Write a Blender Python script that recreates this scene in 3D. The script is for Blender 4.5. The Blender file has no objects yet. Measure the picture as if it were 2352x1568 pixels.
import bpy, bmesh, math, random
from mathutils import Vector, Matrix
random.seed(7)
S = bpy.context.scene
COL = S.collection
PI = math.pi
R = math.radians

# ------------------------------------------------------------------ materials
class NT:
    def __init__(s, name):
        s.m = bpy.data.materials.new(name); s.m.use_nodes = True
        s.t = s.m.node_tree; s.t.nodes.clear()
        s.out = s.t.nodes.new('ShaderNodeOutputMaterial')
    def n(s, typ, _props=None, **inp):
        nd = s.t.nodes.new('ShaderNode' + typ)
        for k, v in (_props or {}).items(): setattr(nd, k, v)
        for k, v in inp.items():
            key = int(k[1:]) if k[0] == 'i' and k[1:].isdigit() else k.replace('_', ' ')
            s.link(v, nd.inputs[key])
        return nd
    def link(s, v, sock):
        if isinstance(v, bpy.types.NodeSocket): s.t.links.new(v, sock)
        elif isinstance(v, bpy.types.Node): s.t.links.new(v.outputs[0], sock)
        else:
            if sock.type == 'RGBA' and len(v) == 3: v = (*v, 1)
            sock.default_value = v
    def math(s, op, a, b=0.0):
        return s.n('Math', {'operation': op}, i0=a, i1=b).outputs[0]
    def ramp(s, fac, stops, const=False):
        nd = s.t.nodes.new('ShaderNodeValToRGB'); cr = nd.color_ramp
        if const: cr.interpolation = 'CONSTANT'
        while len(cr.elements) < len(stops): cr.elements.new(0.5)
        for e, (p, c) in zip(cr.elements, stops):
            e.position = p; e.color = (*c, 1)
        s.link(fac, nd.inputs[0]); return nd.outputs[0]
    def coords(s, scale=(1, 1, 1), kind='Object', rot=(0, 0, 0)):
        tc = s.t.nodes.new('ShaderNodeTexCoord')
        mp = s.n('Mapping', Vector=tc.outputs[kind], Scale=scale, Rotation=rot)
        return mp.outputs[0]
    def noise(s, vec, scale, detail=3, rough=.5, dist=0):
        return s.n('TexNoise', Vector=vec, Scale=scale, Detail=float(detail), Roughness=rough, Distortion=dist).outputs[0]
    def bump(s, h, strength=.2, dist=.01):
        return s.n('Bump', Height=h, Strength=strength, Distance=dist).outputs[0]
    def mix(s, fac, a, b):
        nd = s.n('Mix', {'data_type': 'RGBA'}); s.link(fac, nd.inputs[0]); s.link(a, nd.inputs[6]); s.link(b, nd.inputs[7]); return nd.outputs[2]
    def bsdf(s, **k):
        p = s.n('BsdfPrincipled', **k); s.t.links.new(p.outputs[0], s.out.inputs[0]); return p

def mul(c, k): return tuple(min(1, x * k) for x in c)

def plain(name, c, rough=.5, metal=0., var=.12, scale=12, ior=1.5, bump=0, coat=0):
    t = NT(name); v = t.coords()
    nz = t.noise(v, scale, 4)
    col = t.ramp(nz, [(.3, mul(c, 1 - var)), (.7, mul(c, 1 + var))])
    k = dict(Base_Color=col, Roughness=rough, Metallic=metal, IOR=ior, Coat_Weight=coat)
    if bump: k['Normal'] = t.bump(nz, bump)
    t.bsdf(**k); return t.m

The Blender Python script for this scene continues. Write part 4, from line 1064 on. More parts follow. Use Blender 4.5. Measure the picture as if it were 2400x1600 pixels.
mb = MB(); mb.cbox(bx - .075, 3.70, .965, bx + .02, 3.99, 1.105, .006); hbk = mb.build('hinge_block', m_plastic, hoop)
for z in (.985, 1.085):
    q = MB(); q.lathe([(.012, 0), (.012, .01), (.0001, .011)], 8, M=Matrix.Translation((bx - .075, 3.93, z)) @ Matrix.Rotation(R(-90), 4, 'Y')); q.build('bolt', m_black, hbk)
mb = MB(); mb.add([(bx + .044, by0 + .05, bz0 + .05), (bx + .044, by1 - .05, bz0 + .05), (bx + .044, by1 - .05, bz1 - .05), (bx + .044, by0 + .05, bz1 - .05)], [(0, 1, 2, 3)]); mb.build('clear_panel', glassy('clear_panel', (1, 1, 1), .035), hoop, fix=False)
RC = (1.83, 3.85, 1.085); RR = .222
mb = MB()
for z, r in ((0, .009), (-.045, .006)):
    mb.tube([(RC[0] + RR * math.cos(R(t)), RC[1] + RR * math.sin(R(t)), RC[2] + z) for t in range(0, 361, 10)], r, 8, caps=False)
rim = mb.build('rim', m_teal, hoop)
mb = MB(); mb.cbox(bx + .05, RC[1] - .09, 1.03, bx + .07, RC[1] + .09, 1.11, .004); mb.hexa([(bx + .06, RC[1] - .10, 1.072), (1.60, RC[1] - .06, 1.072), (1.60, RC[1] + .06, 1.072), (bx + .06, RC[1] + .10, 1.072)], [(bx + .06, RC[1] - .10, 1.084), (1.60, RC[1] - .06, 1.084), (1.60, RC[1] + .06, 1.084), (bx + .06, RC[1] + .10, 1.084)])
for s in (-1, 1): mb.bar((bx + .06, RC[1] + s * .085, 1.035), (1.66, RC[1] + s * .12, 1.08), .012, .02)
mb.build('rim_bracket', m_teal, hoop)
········
Nothing in the listing may be changed; retype it all exactly.

_Worked solution_:
Write a Blender Python script that recreates this scene in 3D. The script is for Blender 4.5. The Blender file has no objects yet. Measure the picture as if it were 2352x1568 pixels.
import bpy, bmesh, math, random
from mathutils import Vector, Matrix
random.seed(7)
S = bpy.context.scene
COL = S.collection
PI = math.pi
R = math.radians

# ------------------------------------------------------------------ materials
class NT:
    def __init__(s, name):
        s.m = bpy.data.materials.new(name); s.m.use_nodes = True
        s.t = s.m.node_tree; s.t.nodes.clear()
        s.out = s.t.nodes.new('ShaderNodeOutputMaterial')
    def n(s, typ, _props=None, **inp):
        nd = s.t.nodes.new('ShaderNode' + typ)
        for k, v in (_props or {}).items(): setattr(nd, k, v)
        for k, v in inp.items():
            key = int(k[1:]) if k[0] == 'i' and k[1:].isdigit() else k.replace('_', ' ')
            s.link(v, nd.inputs[key])
        return nd
    def link(s, v, sock):
        if isinstance(v, bpy.types.NodeSocket): s.t.links.new(v, sock)
        elif isinstance(v, bpy.types.Node): s.t.links.new(v.outputs[0], sock)
        else:
            if sock.type == 'RGBA' and len(v) == 3: v = (*v, 1)
            sock.default_value = v
    def math(s, op, a, b=0.0):
        return s.n('Math', {'operation': op}, i0=a, i1=b).outputs[0]
    def ramp(s, fac, stops, const=False):
        nd = s.t.nodes.new('ShaderNodeValToRGB'); cr = nd.color_ramp
        if const: cr.interpolation = 'CONSTANT'
        while len(cr.elements) < len(stops): cr.elements.new(0.5)
        for e, (p, c) in zip(cr.elements, stops):
            e.position = p; e.color = (*c, 1)
        s.link(fac, nd.inputs[0]); return nd.outputs[0]
    def coords(s, scale=(1, 1, 1), kind='Object', rot=(0, 0, 0)):
        tc = s.t.nodes.new('ShaderNodeTexCoord')
        mp = s.n('Mapping', Vector=tc.outputs[kind], Scale=scale, Rotation=rot)
        return mp.outputs[0]
    def noise(s, vec, scale, detail=3, rough=.5, dist=0):
        return s.n('TexNoise', Vector=vec, Scale=scale, Detail=float(detail), Roughness=rough, Distortion=dist).outputs[0]
    def bump(s, h, strength=.2, dist=.01):
        return s.n('Bump', Height=h, Strength=strength, Distance=dist).outputs[0]
    def mix(s, fac, a, b):
        nd = s.n('Mix', {'data_type': 'RGBA'}); s.link(fac, nd.inputs[0]); s.link(a, nd.inputs[6]); s.link(b, nd.inputs[7]); return nd.outputs[2]
    def bsdf(s, **k):
        p = s.n('BsdfPrincipled', **k); s.t.links.new(p.outputs[0], s.out.inputs[0]); return p

def mul(c, k): return tuple(min(1, x * k) for x in c)

def plain(name, c, rough=.5, metal=0., var=.12, scale=12, ior=1.5, bump=0, coat=0):
    t = NT(name); v = t.coords()
    nz = t.noise(v, scale, 4)
    col = t.ramp(nz, [(.3, mul(c, 1 - var)), (.7, mul(c, 1 + var))])
    k = dict(Base_Color=col, Roughness=rough, Metallic=metal, IOR=ior, Coat_Weight=coat)
    if bump: k['Normal'] = t.bump(nz, bump)
    t.bsdf(**k); return t.m

The Blender Python script for this scene continues. Write part 4, from line 1064 on. More parts follow. Use Blender 4.5. Measure the picture as if it were 2400x1600 pixels.
mb = MB(); mb.cbox(bx - .075, 3.70, .965, bx + .02, 3.99, 1.105, .006); hbk = mb.build('hinge_block', m_plastic, hoop)
for z in (.985, 1.085):
    q = MB(); q.lathe([(.012, 0), (.012, .01), (.0001, .011)], 8, M=Matrix.Translation((bx - .075, 3.93, z)) @ Matrix.Rotation(R(-90), 4, 'Y')); q.build('bolt', m_black, hbk)
mb = MB(); mb.add([(bx + .044, by0 + .05, bz0 + .05), (bx + .044, by1 - .05, bz0 + .05), (bx + .044, by1 - .05, bz1 - .05), (bx + .044, by0 + .05, bz1 - .05)], [(0, 1, 2, 3)]); mb.build('clear_panel', glassy('clear_panel', (1, 1, 1), .035), hoop, fix=False)
RC = (1.83, 3.85, 1.085); RR = .222
mb = MB()
for z, r in ((0, .009), (-.045, .006)):
    mb.tube([(RC[0] + RR * math.cos(R(t)), RC[1] + RR * math.sin(R(t)), RC[2] + z) for t in range(0, 361, 10)], r, 8, caps=False)
rim = mb.build('rim', m_teal, hoop)
mb = MB(); mb.cbox(bx + .05, RC[1] - .09, 1.03, bx + .07, RC[1] + .09, 1.11, .004); mb.hexa([(bx + .06, RC[1] - .10, 1.072), (1.60, RC[1] - .06, 1.072), (1.60, RC[1] + .06, 1.072), (bx + .06, RC[1] + .10, 1.072)], [(bx + .06, RC[1] - .10, 1.084), (1.60, RC[1] - .06, 1.084), (1.60, RC[1] + .06, 1.084), (bx + .06, RC[1] + .10, 1.084)])
for s in (-1, 1): mb.bar((bx + .06, RC[1] + s * .085, 1.035), (1.66, RC[1] + s * .12, 1.08), .012, .02)
mb.build('rim_bracket', m_teal, hoop)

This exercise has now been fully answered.